Secret Pop

Jun 4, 2004

Find it where it is.

The dictionary.com word of the day on 2 June was autochthonous. The following day, David Tidmarsh correctly spelled the same word to win the National Spelling Bee. And he totally knew it when they read it to him. In the same way that he clearly knew gaminerie before it. He was near to hyperventilating as he spelled it. I don't know if that's officially uncanny. But it's a good way of learning the word autochthonous. And you never know when that might come in handy. I already knew how to spell it, but -- as with a secret many things -- I might have been hard-pressed to tell you what it meant unless you presented it to me in context. And a sentence like, "Fred was autochthonous," wouldn't have been enough.

My sister and I were talking about this the other day. The fact of her former spelling champion-ness (yes, both of us; can you believe it?) came up in conversation with a client (if I remember the anecdote correctly), and he challenged her to define the word lugubrious. And she said that she could SPELL it. Who cares what it means. Lugubrious, as it happens, means mournful or sad. By rights, it should be a favored word in my lexicon.
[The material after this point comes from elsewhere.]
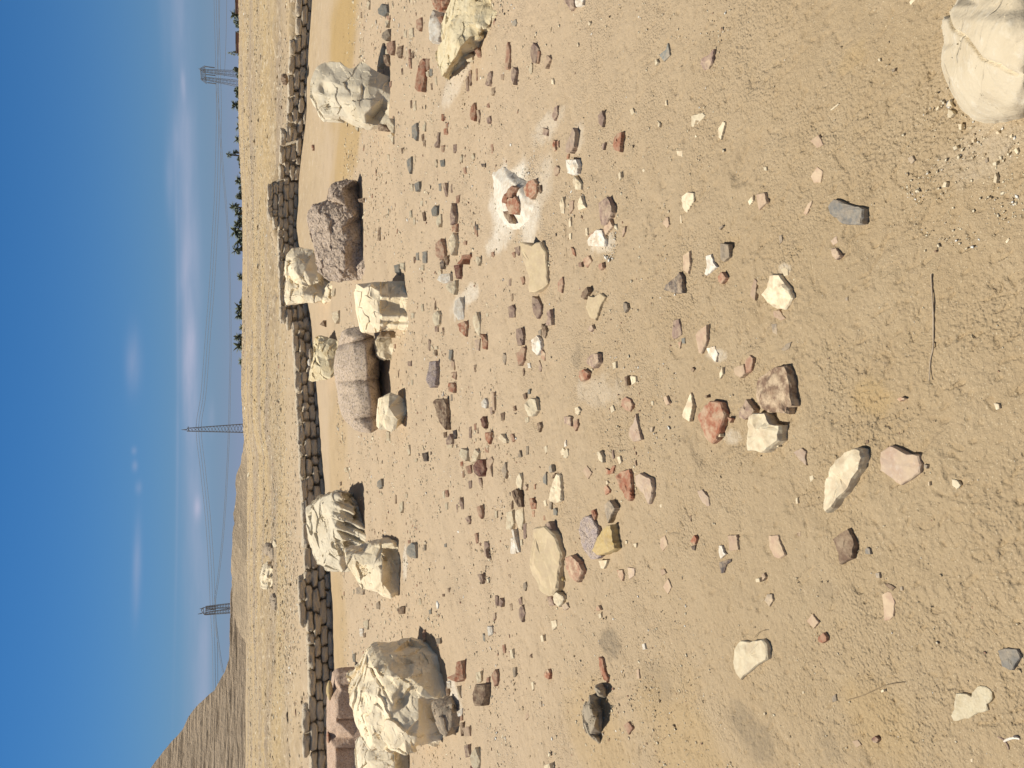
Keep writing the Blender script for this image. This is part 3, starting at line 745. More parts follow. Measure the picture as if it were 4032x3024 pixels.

This same thing happens to me from time to time. It's the curse of being labeled a smart pair of pants. Everyone wants to unseat you. And I swear that any pun quotient in that sentence is not only unintentional, but you are forbidden to infer it. I was called "Brain" a lot in school. And for some reason that is both a term of esteem and loathing. They admire your smarts, but they also hate you for them. And nothing gives them more pleasure than to catch you out. Like the time my fourth grade math teacher made me cry by getting the entire class to chant taunting remarks at me when I missed one on a test -- FOR THE FIRST TIME THAT ENTIRE SCHOOL YEAR. It was Mr. Atcheson (fondly called "Mr. A"), and he and the entire class sarcastically asked and answered the same sentence over and over and over again until I ran crying from the room. "Mary missed one? Mary missed one! Mary missed one? Mary missed one!" I ran past the open door of my sister's reading class, and Jason Loomis, the cute boy that everyone liked who always carried a Goody comb in his pocket to tend to his feathered hair, leaned over to my sister and whispered, "I think your sister just got her period." And my sister, never one to disappoint, later told me that her greatest concern was not that I was in a state of duress, but rather that I might have gotten my period before she did.

Later that week, when Mr. A was the teacher on duty at lunch recess, he saw that I was red in the face from a game of whatever I had been playing at (probably tetherball or handball), and he placed a hand on my forehead, thought I was feverish, and had the nurse send me home. It was clearly a guilty peace offering. And, while I enjoyed helping my mom fold laundry in front of the Richard Simmons show instead of whatever we would have been doing in social studies that afternoon, I neither forgave nor forgot that incident. If you're reading this Mr. Atcheson, shame on you.

Some of the games we play at the comedy theater require us to get difficult words from the audience, and I am often put on the spot when someone suggests a word like defenestrate or stochastic, and my teammates turn to me, knowing that I will be able to tell them what it means. I ALWAYS feel that sense of panic: "What if I don't actually know what the word means? What if I've been faking it all this time?" Don't worry. I know what defenestrate and stochastic mean. Never you fear. But there are plenty of words I know how to spell and only know how to spell. And having that made public in front of an audience is never a pleasant thought.

When you play the role of the smartypants, you have to fake it a lot. It's a terrible habit. I, in my growing up, have tried to break free of it. I have tried to say, "I don't know what you mean," when I don't know what someone means. I try to say, "What is that word?" when I don't know what a word is. I try to be okay with not knowing everything. Because I have a feeling that leaving the desire to always know everything unchecked eventually evolves into other roles such as the agoraphobic, the sniper, and the cat lady.

And believe me, it's a far sight better actually learning things from people than trying to learn it all behind their backs while no one's looking. If you have something to teach me, I welcome it. Maybe not so much when I was a sophomore in high school. But I've done a lot of growing up since then. And there is actual truth to the notion that it takes more courage to admit that you're wrong or that you don't know than it takes to lord your rightness over everyone. I wasn't going to bring up anything George W. Bush-related today, but there you have it. Why won't he ever admit he's wrong? No one even thinks he's a smartypants? What has he got to lose?

I was really just going to point out that autochthonous was the word of the day only the day before it was the word of the hour. But, as has been known to happen, I digressed. Don't get me going about me and my pants.

P.S. Autochthonous means originating in the place where found. Just in case that wasn't clear.